Some more thoughts based off of the Facebook buzz these days:
The world acting like the world is not an excuse to accept it as okay for us. I often hear the phrase "all sin is equal," or a similar phrasing. While I think you could argue from Scripture that that is not accurate, even if it is, this phrase always seems to be used to 1) excuse sexual sin, or 2) point out the hypocrisy of making a bigger deal out of a behavior than an attitude.
But if we are going to argue that all sin is equal, then that should encourage us to become even more sensitive to the evil of sin, and to increase our fear of the Lord. It should not make us timid to take a personal stand against sin in fear that we are casting the first stone and ignoring the plank in our own eye. Our beliefs and convictions are not based on our perfection but God's holiness. It should make us more diligent to personally repent and recalibrate our lives as we see the contrast between God's holiness and our rebellion.
It's as if because we accept that the world is acting like the world, and that our pride is on par to other sins, that we then lay down our battle standards and accept sin as normal. Not just normal to the world. Just normal. Normal to us.
He had to DIE--God in the flesh--and yet we'll let sin entertain us? I bring up entertainment because that's what the conversation is about these days. I'm not talking about making every movie a Christian-themed movie or one where no character acts fallen. I'm talking about when the sin is part of the entertainment. When it becomes part of the turning off our minds and being fed as acceptable what Jesus had to die to deliver us from. When we become okay with that. Living in the world but not of it . . . except when we willingly breathe in the world's values from the comfort of our Christian homes as part of the pleasure of our souls.
I'm not even thinking about dictating to the world what movies should or should not be made, though as consumers we should let our voice be heard. And I'm not talking about "judging the world." I'm referring to when we as confessing believers are tempted to mindlessly submit to, and defend (!!), the world's standard. We do not need to be slaves to what passes as today's entertainment. We serve God Almighty before Whom His created beings cover their faces or fall on their faces crying, "Holy, holy, holy!" That is our standard. We compare what is acceptable to that, not to what is accepted by "good people," or mainstream Christianity, today. God help me.
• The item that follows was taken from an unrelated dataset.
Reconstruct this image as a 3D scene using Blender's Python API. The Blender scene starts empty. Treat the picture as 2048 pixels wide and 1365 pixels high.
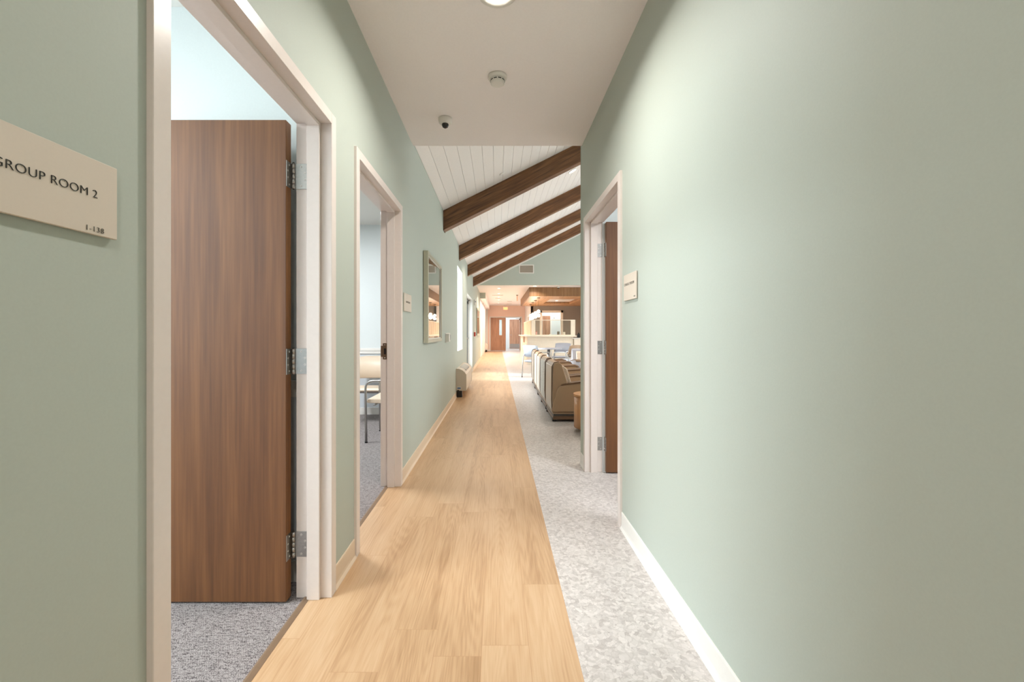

I write because I am so easily influenced. I so easily take on the flavors and scents of whatever I am around, the opinions of Facebook, of spoken words swirling around me mixed with the culture of the age. I must recalibrate myself to the truth sometimes, drawing the line in the sand even as I struggle to get on the right side of that line.
If sin is sin, then let's treat it as such and not accept it as the world has.
"People are requesting prayer regarding their besetting sins and character weaknesses instead of coming in honesty and humility to God and saying, 'I am constantly tempted to commit this sin because I love this sin. I do not hate it. I need the fear of God. O God, give me a hatred for what I now love. I receive it by faith in Jesus' name.'" --Joy Dawson, Intimate Friendship with God
"knowing this, that our old man was crucified with Him, that the body of sin might be done away with, that we should no longer be slaves of sin" --Romans 6:6
P.S. This is not my opinion on Beauty and the Beast. This is my reminder to not let my standards fall in general.